Почему жрецу, облаченному в лиловую ризу с бахромой из ярких мячиков, бивших его по ногам, угрожала смерть, если звон золотых колокольчиков не был слышен как при входе, так и при выходе его из святилища? Наиболее правдоподобным ответом на этот вопрос является, по-видимому, соображение, что звону священных колокольчиков приписывалась способность отгонять злых и завистливых духов, притаившихся у порога храма и готовых схватить и унести пышно разряженного священника, когда он переступит порог при выполнении своих обязанностей. По крайней мере эта точка зрения, к которой склоняются некоторые современные ученые, находит твердую опору в ряде аналогий, ибо с древних времен существует общераспространенное поверье, что бесов и духов можно обратить в бегство звоном металла — мелодическим ли треньканьем бубенчиков, зычным ли голосом колоколов, резким ли бренчанием цимбалов, гудением ли гонга или просто лязгом железных или бронзовых тарелок, по которым ударяют молотком, палкой или одна о другую. Поэтому при обрядах изгнания беса заклинателю нередко предписывается звонить в колокольчик, который он держит в руке, или же привязывать к той или иной части тела целую связку бубенчиков так, чтобы они бренчали при каждом его движении. Примеры покажут, насколько древними и широко распространенными являются такие верования и обычаи.
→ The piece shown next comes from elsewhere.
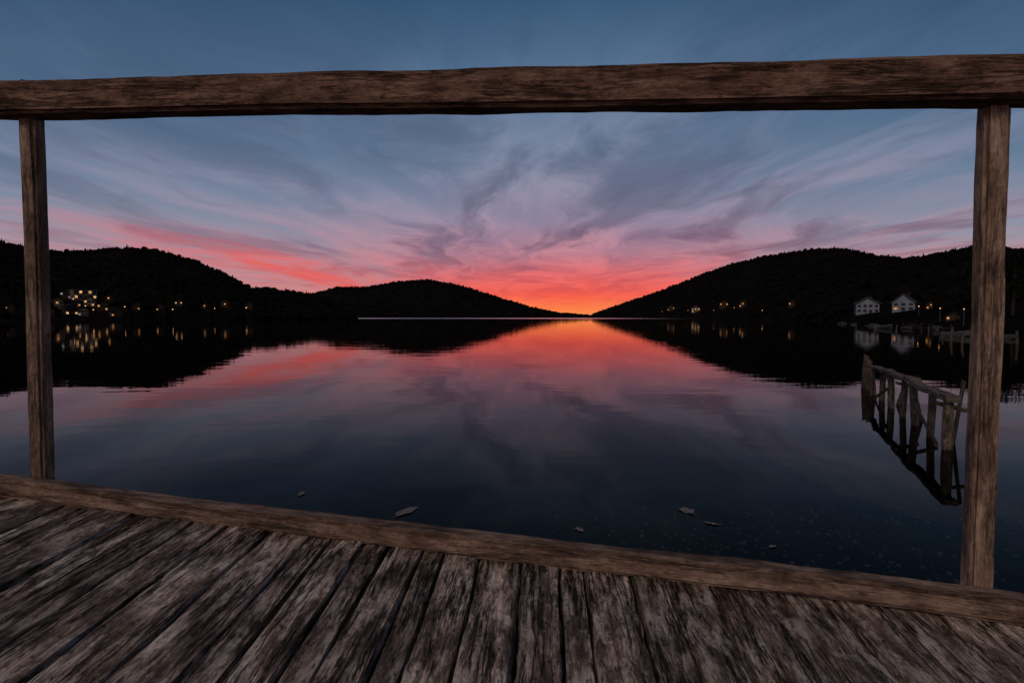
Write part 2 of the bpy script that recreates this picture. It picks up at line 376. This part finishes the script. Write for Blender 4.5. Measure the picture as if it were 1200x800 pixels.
# ------------------------------------------------------------------ houses
clear=[]
def house(surf,px,py,wpx,wallmat,roofmat,label,lit=(),storeys=2,cols=3,name='house',cat='house',group=None,turn=0,flat=False,litmat='lit',st_=None,steep=.30,cl=.6):
    t=place(surf,px,py); p=surf(px,t); wd=wpx/F*p.y; st=st_*wd if st_ else min(2.9,wd*.34); hh=storeys*st; dp=wd*.8
    face=math.atan2(-p.x,p.y)+turn
    root=empty(name,p,face)
    tag(root,label,cat,group)
    clear.append((surf,px,wpx*cl+2,t+(.03 if cl>.7 else 0)))
    mb=MB(); mb.box((0,0,hh/2-.6),(wd,dp,hh+1.2))
    if not flat:      # gable ends face the lake
        rh=wd*steep; b0=len(mb.v)
        for yy in (-dp/2,dp/2):
            mb.v+= [Vector((-wd/2,yy,hh)),Vector((wd/2,yy,hh)),Vector((0,yy,hh+rh))]
        mb.face([b0,b0+1,b0+2]); mb.face([b0+5,b0+4,b0+3])
    mb.build('wall',M[wallmat],root)
    rf=MB()
    if flat:
        rf.box((0,0,hh+.15),(wd*1.06,dp*1.06,.3)); r=rf.build('roof',M[roofmat],root)
    else:
        ov=wd*.08; th=wd*.06
        for sx in (-1,1):
            b0=len(rf.v)
            for yy in (-dp/2-ov,dp/2+ov):
                for k,(xx,z_) in enumerate(((0,hh+rh+.02),(sx*(wd/2+ov),hh-ov*rh/(wd/2)+.02),(sx*(wd/2+ov),hh-ov*rh/(wd/2)+th+.02),(0,hh+rh+th+.02))):
                    rf.v.append(Vector((xx,yy,z_)))
            for q in ((0,1,2,3),(7,6,5,4),(0,4,5,1),(1,5,6,2),(2,6,7,3),(3,7,4,0)): rf.face([b0+i for i in q])
        r=rf.build('roof',M[roofmat],root)
        MB().box((wd*.2,dp*.15,hh+rh*.9),(wd*.07,wd*.07,rh*.9)).build('chimney',M['brown'],r)
    cw=wd/cols
    for s_ in range(storeys):
        for c in range(cols):
            xx=-wd/2+cw*(c+.5); zc=st*(s_+.52); ww=min(1.5,cw*.62); wh=st*.55
            if s_==0 and c==cols//2:
                MB().box((xx,-dp/2-.03,st*.38),(ww*.8,.08,st*.76)).build('door',M['brown'],root); continue
            fr=MB()
            for dx_ in (-1,1): fr.box((xx+dx_*ww/2,-dp/2-.04,zc),(ww*.1,.1,wh*1.1))
            for dz in (-1,1): fr.box((xx,-dp/2-.045,zc+dz*wh/2),(ww*1.1,.1,wh*.1))
            f=fr.build('window',M['frame'] if wallmat=='white' else M['brown'],root)
            mm=M[litmat] if (s_,c) in lit else M['glass']
            MB().box((xx,-dp/2-.015,zc),(ww,.03,wh)).build('pane',mm,f)
    return root
gL='houses on the left lakeside slope'; gR='houses on the right lakeside slope'
house(sL,68,361,12,'cream','roof','small house nearest the left railing post in the lit lakeside village',lit=[(0,0),(1,1)],group=gL)
house(sL,83,369,13,'brown','roof','brown house at the water edge straight below the flat roofed building',lit=[(0,0),(0,2)],group=gL,litmat='lit2',turn=.3)
house(sL,98,351,23,'cream','roofgrey','flat roofed building, highest in the left village, a few windows lit',lit=[(0,0),(1,3),(0,4),(1,1)],storeys=2,cols=5,name='apartment_building',cat='building',flat=True,litmat='lit2',turn=.3)
house(sL,78,350,11,'brown','roof','small dark house just left of the flat roofed building on the left slope',lit=[(0,2),(1,0)],group=gL,litmat='litc')
house(sL,107,359,11,'cream','roof','small cream house between the flat roofed building and the water',lit=[(1,0),(0,2)],group=gL,turn=-.3,litmat='lit2')
house(sL,121,364,11,'brown','roof','brown house to the right of and below the flat roofed building',lit=[(1,0),(0,2)],group=gL)
house(sL,98,370,10,'cream','roof','small waterside house right of the brown house at the water edge',lit=[(0,0)],group=gL,litmat='litc')
house(sL,90,362,9,'brown','roof','small brown house in the middle of the left village',lit=[(1,0),(1,2)],group=gL)
house(sL,128,354,9,'brown','roof','small house uphill at the right edge of the left village',lit=[(1,1)],group=gL)
house(sL,136,371,11,'brown','roof','small waterside house at the right end of the left village',lit=[(0,0)],group=gL,turn=.2)
house(sL,59,371,9,'brown','roofgrey','small waterside house with grey roof at the left end of the village',lit=[(0,0)],group=gL)
house(sL,12,366,10,'brown','roof','dark house left of the left railing post with one lit window',lit=[(1,0)],group=gL)
house(sL,160,363,8,'brown','roof','small dark house between the left village and the lone house',lit=[(0,2)],group=gL)
house(sL,188,364,8,'brown','roof','lone house right of the village with one lit lower window',lit=[(0,0)],cols=3,group=gL)
house(sL,210,359,8,'brown','roof','small house with two bright windows halfway along the left shore',lit=[(1,0),(1,2)],group=gL,litmat='lit2')
house(sL,240,362,7,'brown','roof','small house right of the one with two bright windows on the left shore',lit=[(1,1)],group=gL)
house(sL,264,361,9,'brown','roofgrey','dim grey roofed house below where the left hill drops away',lit=[(1,1)],group=gL)
house(sL,292,362,8,'brown','roof','smallest house, last on the left shore towards the far hill',lit=[(0,0)],group=gL)
house(sR,786,364,9,'brown','roof','first small house on the right shore counted from the sunset',lit=[(0,0),(1,2)],group=gR)
house(sR,815,366,10,'cream','roof','brightly lit cream house on the right shore with orange reflection below',lit=[(0,0),(1,0),(1,1),(1,2)],group=gR,litmat='lit2')
house(sR,848,361,10,'brown','roof','brown house with lit upper floor, third along the right shore',lit=[(1,0),(1,2)],group=gR)
house(sR,870,360,8,'brown','roof','small brown house, fourth along the right shore',lit=[(0,0),(1,1)],group=gR)
house(sR,928,360,8,'brown','roof','small dark house with one lit window between the fourth house and the white ones',lit=[(1,0)],group=gR)
house(sR,1015,367,23,'white','roofgrey','left one of the two pale gabled houses on the right shore',lit=[],storeys=2,cols=4,turn=.12,st_=.24,steep=.28,cl=.95)
house(sR,1059,364,22,'white','roofgrey','right one of the two pale gabled houses on the right shore',lit=[(0,0)],storeys=2,cols=3,turn=-.1,st_=.22,steep=.42,cl=.95)
house(sR,1090,362,9,'brown','roof','little house just right of the two pale houses',lit=[(1,1),(0,0)],group=gR)
house(sR,1116,375,13,'brown','roof','low boathouse near the right railing post with a lit window',lit=[(0,0)],storeys=1,cols=3,name='boathouse',cat='boathouse')

def street_lamp(surf,px,py,label,h=5):
    t=place(surf,px,py); p=surf(px,t); clear.append((surf,px,4,t)); q=min(1,p.y/350)
    r=empty('street_lamp',p,math.atan2(-p.x,p.y)); tag(r,label,'street lamp','street lamps along the shores')
    MB().tube([(0,0,-.3),(0,0,h*.9),(0,-.2,h),(0,-.7,h+.1)],[.05,.04,.03,.02],6).build('pole',M['metal'],r)
    MB().box((0,-.9,h+.1),(.25,.45,.10)).build('lamp_housing',M['metal'],r)
    MB().tube([(0,-.9,h+.02),(0,-.9,h-.12*q),(0,-.9,h-.25*q)],[.22*q,.27*q,.12*q],8).build('lamp_shade',M['lamp'],r)
for px,py,l in [(64,368,'street lamp at the water beside the left railing post'),(75,366,'street lamp on the lower left of the lit village'),(87,356,'street lamp left of the flat roofed building'),(92,366,'street lamp below the middle of the left village'),(101,365,'street lamp just below the small cream village house'),(110,370,'street lamp by the water below the flat roofed building'),(114,356,'street lamp just right of the flat roofed building'),(127,364,'street lamp between the last two houses of the left village'),(147,366,'street lamp just beyond the right end of the left village'),(203,368,'lone street lamp halfway along the left shore'),(252,366,'street lamp before the last two houses of the left shore'),
    (776,367,'street lamp left of the first house on the right shore'),(806,366,'street lamp beside the brightly lit cream house on the right shore'),(836,366,'street lamp between the second and third houses of the right shore'),(860,364,'street lamp between the third and fourth houses of the right shore'),(893,368,'street lamp right of the fourth house on the right shore'),(1076,370,'street lamp between the right pale house and the little house'),(1101,376,'street lamp next to the low boathouse'),(1129,381,'street lamp right of the low boathouse')]:
    street_lamp(sL if px<500 else sR,px,py,l,3.0 if px<1000 else 1.9)

# ------------------------------------------------------------------ woods on the hills (no single tree can be told apart)
t_=(1+5**.5)/2
ICO=np.array([(-1,t_,0),(1,t_,0),(-1,-t_,0),(1,-t_,0),(0,-1,t_),(0,1,t_),(0,-1,-t_),(0,1,-t_),(t_,0,-1),(t_,0,1),(-t_,0,-1),(-t_,0,1)])/1.9
ICF=np.array([(0,11,5),(0,5,1),(0,1,7),(0,7,10),(0,10,11),(1,5,9),(5,11,4),(11,10,2),(10,7,6),(7,1,8),(3,9,4),(3,4,2),(3,2,6),(3,6,8),(3,8,9),(4,9,5),(2,4,11),(6,2,10),(8,6,7),(9,8,1)])
def forest(name,label,surf,x0,x1,n,hmin,hmax,ridgefrac=.35,cone=.35):
    V=[];Fc=[];c=0
    for i in range(n):
        px=random.uniform(x0,x1); t=random.uniform(.93,1.03) if random.random()<ridgefrac else random.uniform(.012,1)**1.3+.012
        if any(s is surf and abs(px-q)<w_ and t<tt+.02 for s,q,w_,tt in clear): continue
        p=surf(px,t)
        if p.y<110: continue
        h=random.uniform(hmin,hmax)*(.5+.9*random.random()**2)*min(1,.35+p.y/350)
        if random.random()>cone:
            vv=ICO*np.array([h*.5,h*.5,h*.42])*np.random.uniform(.65,1.3,(12,1))+np.array([p.x,p.y,p.z+h*.3]); V.append(vv); Fc.append(ICF+c); c+=12
        else:
            a=np.linspace(0,2*np.pi,6)[:5]+random.random(); r=h*.25
            vv=np.array([(0,0,h*.95)]+[(math.cos(q)*r*random.uniform(.7,1.3),math.sin(q)*r*random.uniform(.7,1.3),0) for q in a])+np.array([p.x,p.y,p.z]); V.append(vv)
            Fc.append(np.array([(0,1+k,1+(k+1)%5) for k in range(5)])+c); c+=6
    V=np.concatenate(V); Fc=np.concatenate(Fc)
    me=bpy.data.meshes.new(name); me.from_pydata(V.tolist(),[],Fc.tolist()); me.materials.append(M['forest'])
    o=bpy.data.objects.new(name,me); COL.objects.link(o); tag(o,label,'forest',kind='stuff')
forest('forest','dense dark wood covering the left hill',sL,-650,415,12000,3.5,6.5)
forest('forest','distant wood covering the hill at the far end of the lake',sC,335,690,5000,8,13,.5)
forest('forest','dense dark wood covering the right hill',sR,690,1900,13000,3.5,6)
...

Лукиан рассказывает нам, что призраки обращаются в бегство при лязге железа или бронзы, и он противопоставляет действие, производимое на духов звоном этих металлов, той притягательной силе, которую звон серебряных монет имеет над женщинами известного сорта. В Риме, когда духи умерших раз в год, в мае, посещали старый очаг, где их угощали скромной трапезой из черных бобов, хозяин дома обычно указывал им на дверь со словами: „Духи отцов моих, уходите“, подкрепляя это требование или приказание лязгом меди. Эти представления о ненависти духов к звону металла не угасли со смертью язычества. Они продолжали жить во всей своей силе и при христианстве — в средние века и много позже. Христианский ученый-схоласт Иоанн Цецес сообщает нам, что звон меди так же успешно прогоняет привидения, как и лай собак, положение, которое вряд ли станет оспаривать разумный человек.